Top Whistleblower Events in 2012

Looking back on the last year, 2012 proved to be an interesting year for whistleblowers in the United States. President Obama signed a bill affording greater protection to federal employees who report abuses, the SEC paid out its first whistleblower reward, and the IRS paid the largest whistleblower reward in its history. Each of these events emphasizes the value our government puts on the disclosure of illegal conduct and the importance of reporting illegal conduct across the board.
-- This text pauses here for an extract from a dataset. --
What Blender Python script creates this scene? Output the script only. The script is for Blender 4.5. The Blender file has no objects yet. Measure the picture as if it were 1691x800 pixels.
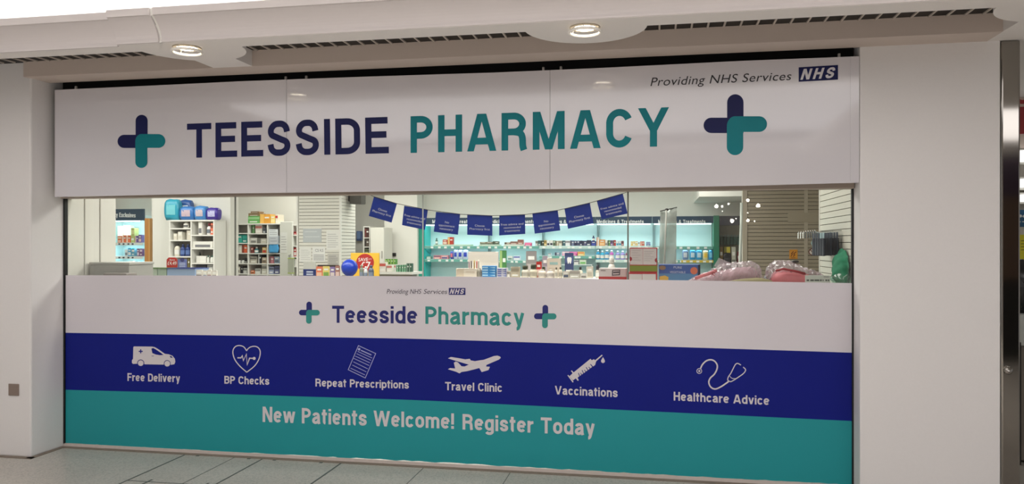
import bpy, bmesh, math, random
from mathutils import Vector, Matrix
random.seed(7)
S = bpy.context.scene
COL = S.collection
# ------------------------------------------------------------------ camera
F = 1270.0; TH = math.radians(10.52); DC = 5.209; HC = 1.55; V0 = 406.0; U0 = 845.5
CT, ST = math.cos(TH), math.sin(TH)
cam_d = bpy.data.cameras.new('camera'); cam = bpy.data.objects.new('camera', cam_d); COL.objects.link(cam)
cam.location = (0, -DC, HC); cam.rotation_euler = (math.radians(90), 0, TH)
cam_d.sensor_width = 36; cam_d.lens = 36 * F / 1691; cam_d.shift_y = (V0 - 400) / 1691
cam_d.clip_start = 0.05; cam_d.clip_end = 100
S.camera = cam
# ------------------------------------------------------------------ world, lights, exposure
S.view_settings.view_transform = 'Standard'; S.view_settings.look = 'None'
S.view_settings.gamma = 1; S.view_settings.use_curve_mapping = False
S.view_settings.exposure = 0.0
w = bpy.data.worlds.new('world'); S.world = w; w.use_nodes = True
w.node_tree.nodes['Background'].inputs[0].default_value = (1.0, 0.98, 0.99, 1)
w.node_tree.nodes['Background'].inputs[1].default_value = 0.42
def area(name, loc, rot, sx, sy, power, col=(1, 1, 1), spread=180):
    l = bpy.data.lights.new(name, 'AREA'); l.shape = 'RECTANGLE'; l.size = sx; l.size_y = sy
    l.energy = power; l.color = col; l.spread = math.radians(spread)
    o = bpy.data.objects.new(name, l); o.location = loc; o.rotation_euler = rot; COL.objects.link(o); return o
PI = math.pi
area('mall_ceiling_light', (-1.2, -3.3, 3.55), (0, 0, 0), 8.4, 2.6, 62, (1.0, 0.972, 0.985))
area('mall_right_light', (3.4, -3.6, 2.74), (0, 0, 0), 2.0, 2.2, 42, (1.0, 0.975, 0.985))
area('floor_bounce_fill', (-1.5, -4.6, 3.56), (0, 0, 0), 10.0, 3.0, 185, (1.0, 0.97, 0.975), 75)  # added fill: brightens the unseen floor so its bounce lifts the soffit
area('mall_far_light', (-0.5, -7.1, 3.55), (0, 0, 0), 11.0, 4.0, 215, (1.0, 0.975, 0.99))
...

Legislative Action by President Obama

On November 27, 2012 President Obama signed S. 743, the Whistleblower Protection Enhancement Act (WPEA) which provided greater protection for whistleblowers in a number of different situations but most notably, provides greater ability to punish those who retaliate against government whistleblowers. The WPEA also clarified the scope and extent of current whistleblower laws and extended protection to government scientists who challenge censorship and TSA employees who were not previously protected.

First SEC Payout

The Securities and Exchange Commission (SEC) instituted a reward program to prevent and prosecute financial fraud in 2011. On August 21, 2012 federal securities regulators announced the first reward payment under the new program. While the agency kept the name of the whistleblower a secret, they did announce that the individual has been paid approximated $50,000 for the information they provided that led to nearly $1,000,000 in sanctions, $150,000 has been collected so far. The whistleblower stands to collect 30% of any of fees collected by the SEC.

Largest Reward Paid by IRS

In 2012, the IRS paid $104 million to whistleblower Bradley Birkenfeld for the information he provided about his former employer, Swiss bank, UBS AG.  Mr. Birkenfeld is one of only 3 – 5 people who were expected to receive a reward from the IRS in 2012. IRS rewards are typically confidential but Mr. Birkenfeld decided to disclose his reward which has led to a significant uptick in recent misconduct reports to the IRS. The IRS has emphasized the importance of payment of rewards as information like that reported by Mr. Birkenfeld protects the American taxpayers from unscrupulous individuals who intend to avoid paying their fair share of taxes.

While rewards the size Mr. Birkenfeld realized are rare, the message is clear. Reporting misconduct is not only the right thing to do, but it may come with significant financial incentives. The additional protections created by the WPEA allow federal employees to report misconduct and ultimately encourage the private sector to protect itself by creating safe avenues for employees to report misconduct.